We all know that orderly environments exude calm, discipline, and integrity. It’s like organized environments somehow invite us to act in a more balanced way. But here’s the odd thing: according to a study from the University of Minnesota, disorganized and heavily decorated work environments induce creativity in almost 70% of workers.

It’s almost like disorder invites newness and encourages you to break with establishment, to seek out new stimuli and challenges. So does that mean that the Japanese perspective is mistaken, that the order that Marie Kondo is trying to sell us simply induces submission, strictness, and inflexibility? Not at all – there’s a worthwhile reasoning behind her method.
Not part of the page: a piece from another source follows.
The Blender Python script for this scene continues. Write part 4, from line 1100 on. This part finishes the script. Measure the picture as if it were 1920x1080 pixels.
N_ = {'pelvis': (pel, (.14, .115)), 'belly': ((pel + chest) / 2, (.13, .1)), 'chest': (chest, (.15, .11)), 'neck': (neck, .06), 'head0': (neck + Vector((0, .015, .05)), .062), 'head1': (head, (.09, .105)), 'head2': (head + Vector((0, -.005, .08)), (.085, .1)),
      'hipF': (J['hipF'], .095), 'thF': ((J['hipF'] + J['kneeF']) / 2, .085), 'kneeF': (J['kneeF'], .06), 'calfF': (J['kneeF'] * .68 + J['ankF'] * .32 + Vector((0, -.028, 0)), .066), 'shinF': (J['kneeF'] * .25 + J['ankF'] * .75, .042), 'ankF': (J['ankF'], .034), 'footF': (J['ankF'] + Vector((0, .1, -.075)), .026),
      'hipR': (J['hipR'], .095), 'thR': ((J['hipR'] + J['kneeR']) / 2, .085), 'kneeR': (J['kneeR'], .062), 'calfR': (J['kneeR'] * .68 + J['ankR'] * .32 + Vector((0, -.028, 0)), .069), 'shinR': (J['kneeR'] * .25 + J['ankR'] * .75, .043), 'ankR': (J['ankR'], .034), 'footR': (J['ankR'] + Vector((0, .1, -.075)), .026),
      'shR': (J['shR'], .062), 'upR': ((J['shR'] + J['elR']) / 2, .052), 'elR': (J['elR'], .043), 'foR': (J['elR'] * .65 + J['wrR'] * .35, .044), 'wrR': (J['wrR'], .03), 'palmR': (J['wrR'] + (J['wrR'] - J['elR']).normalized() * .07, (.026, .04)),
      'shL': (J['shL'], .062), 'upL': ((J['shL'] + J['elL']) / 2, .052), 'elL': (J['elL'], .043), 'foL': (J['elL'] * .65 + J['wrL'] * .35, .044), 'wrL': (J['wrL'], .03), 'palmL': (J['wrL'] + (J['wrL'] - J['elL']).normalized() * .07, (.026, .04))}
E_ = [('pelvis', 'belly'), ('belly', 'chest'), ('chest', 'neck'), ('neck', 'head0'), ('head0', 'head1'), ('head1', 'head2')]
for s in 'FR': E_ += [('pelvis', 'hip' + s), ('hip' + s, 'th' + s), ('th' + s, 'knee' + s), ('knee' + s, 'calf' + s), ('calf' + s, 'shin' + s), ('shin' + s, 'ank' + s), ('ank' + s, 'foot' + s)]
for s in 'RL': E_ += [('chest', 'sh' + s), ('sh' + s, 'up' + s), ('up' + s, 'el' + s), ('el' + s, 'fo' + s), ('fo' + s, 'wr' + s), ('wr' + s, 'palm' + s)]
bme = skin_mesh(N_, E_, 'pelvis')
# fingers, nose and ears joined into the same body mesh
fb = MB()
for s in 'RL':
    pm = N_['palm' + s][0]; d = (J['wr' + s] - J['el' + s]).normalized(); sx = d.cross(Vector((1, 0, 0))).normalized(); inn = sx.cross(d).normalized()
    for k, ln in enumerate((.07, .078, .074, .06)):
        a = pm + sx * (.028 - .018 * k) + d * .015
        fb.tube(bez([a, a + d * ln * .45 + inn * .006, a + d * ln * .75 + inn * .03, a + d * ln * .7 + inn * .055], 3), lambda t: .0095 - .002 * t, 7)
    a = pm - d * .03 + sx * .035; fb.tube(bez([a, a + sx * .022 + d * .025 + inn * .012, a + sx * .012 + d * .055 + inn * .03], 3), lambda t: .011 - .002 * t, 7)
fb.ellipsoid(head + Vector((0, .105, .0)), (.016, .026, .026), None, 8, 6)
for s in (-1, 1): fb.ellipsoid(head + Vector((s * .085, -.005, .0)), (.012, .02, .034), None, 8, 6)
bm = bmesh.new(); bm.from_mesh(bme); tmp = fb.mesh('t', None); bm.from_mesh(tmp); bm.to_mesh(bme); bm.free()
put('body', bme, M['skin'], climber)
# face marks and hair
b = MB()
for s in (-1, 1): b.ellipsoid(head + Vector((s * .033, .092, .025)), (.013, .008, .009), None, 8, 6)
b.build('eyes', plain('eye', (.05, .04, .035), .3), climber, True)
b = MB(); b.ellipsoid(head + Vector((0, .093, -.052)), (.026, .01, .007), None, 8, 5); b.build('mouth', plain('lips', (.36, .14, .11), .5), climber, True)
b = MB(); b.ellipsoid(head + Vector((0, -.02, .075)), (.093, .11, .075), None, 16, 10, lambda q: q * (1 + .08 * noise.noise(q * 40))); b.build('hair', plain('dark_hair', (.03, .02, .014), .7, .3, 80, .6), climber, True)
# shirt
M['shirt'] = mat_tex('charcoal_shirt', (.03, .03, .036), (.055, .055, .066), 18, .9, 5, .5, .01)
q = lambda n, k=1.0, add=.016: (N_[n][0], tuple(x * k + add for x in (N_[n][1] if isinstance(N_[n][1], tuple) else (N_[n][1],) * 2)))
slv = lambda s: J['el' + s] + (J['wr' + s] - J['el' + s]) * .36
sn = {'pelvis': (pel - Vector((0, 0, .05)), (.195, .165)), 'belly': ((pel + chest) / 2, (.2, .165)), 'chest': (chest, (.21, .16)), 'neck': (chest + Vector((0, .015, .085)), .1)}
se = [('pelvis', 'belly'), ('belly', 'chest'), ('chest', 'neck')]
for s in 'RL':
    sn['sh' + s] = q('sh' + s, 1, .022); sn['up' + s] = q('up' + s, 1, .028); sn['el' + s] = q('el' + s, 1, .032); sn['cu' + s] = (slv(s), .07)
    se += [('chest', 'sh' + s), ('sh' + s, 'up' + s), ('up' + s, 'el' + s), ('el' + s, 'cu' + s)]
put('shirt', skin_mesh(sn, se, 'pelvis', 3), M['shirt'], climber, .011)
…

The Konmari method invites us to improve our lives through the “renovation” of our closest, most familiar contexts. Therefore, it’s much more than organizing a room or a closet – it’s cleansing your reality so that you can find inner balance. It’s an intimate ceremony that activates your emotions and goes one step further than “katakuze” (cleaning and organizing in Japanese) and reaches a spiritual level.

Marie Kondo teaches us to be conscious of the items we’re attached to and those that are no longer useful. There are some things and objects that it’s better to get rid of (or say goodbye to) in order to let new light and happiness into our environment, and as a result, into our hearts.

keeping everything in order marie

Keys to the Konmari method

Some people have a natural and almost obsessive tendency towards order, and others towards chaos. But the magical part of this strategy is in the space in between, where both forces balance, where we can find ourselves and feel comfortable without going to the extreme. Therefore, it’s ideal to adjust the Konmari method to your own needs.

“Tidying ought to be the act of restoring balance between people, their possessions and the house they live in.”

-Marie Kondo-

For example, it’s clear that instead of talking to objects and viewing them as beings with souls, it would make more sense to communicate with yourself. “I’m letting go of this diary because it was very useful and cathartic during a time when I was in a bad place, but now my reality is different. I feel better, I’ve turned the page, and now I can get rid of it.”

Below, we list a few of Marie Kondo’s main suggestions for you to reflect on:

  • Get rid of stuff. Stop being so attached to material things.
  • Keep only what brings you joy.
  • Organize by category instead of area. Don’t limit yourself to organizing a specific room. Instead, start with all your clothing, then all your books, then all your papers and documents, etc.
  • If possible, do it all at once.
  • Treat your objects with respect and say goodbye to them.
  • Empty shoeboxes aren’t very useful – get rid of them.
  • Organize alone. View this exercise as a private activity.
  • If you’re struggling to get rid of something, ask yourself whether it’s really useful to you right now, and you’ll have the answer.
keeping everything in order drawer

To conclude, for Marie Kondo, the idea behind order is utility, the positive feeling the object gives you, and the need to create external harmony that’s in sync with your inner world. A house isn’t just a space where things are stored, it’s a place where balance and happiness live.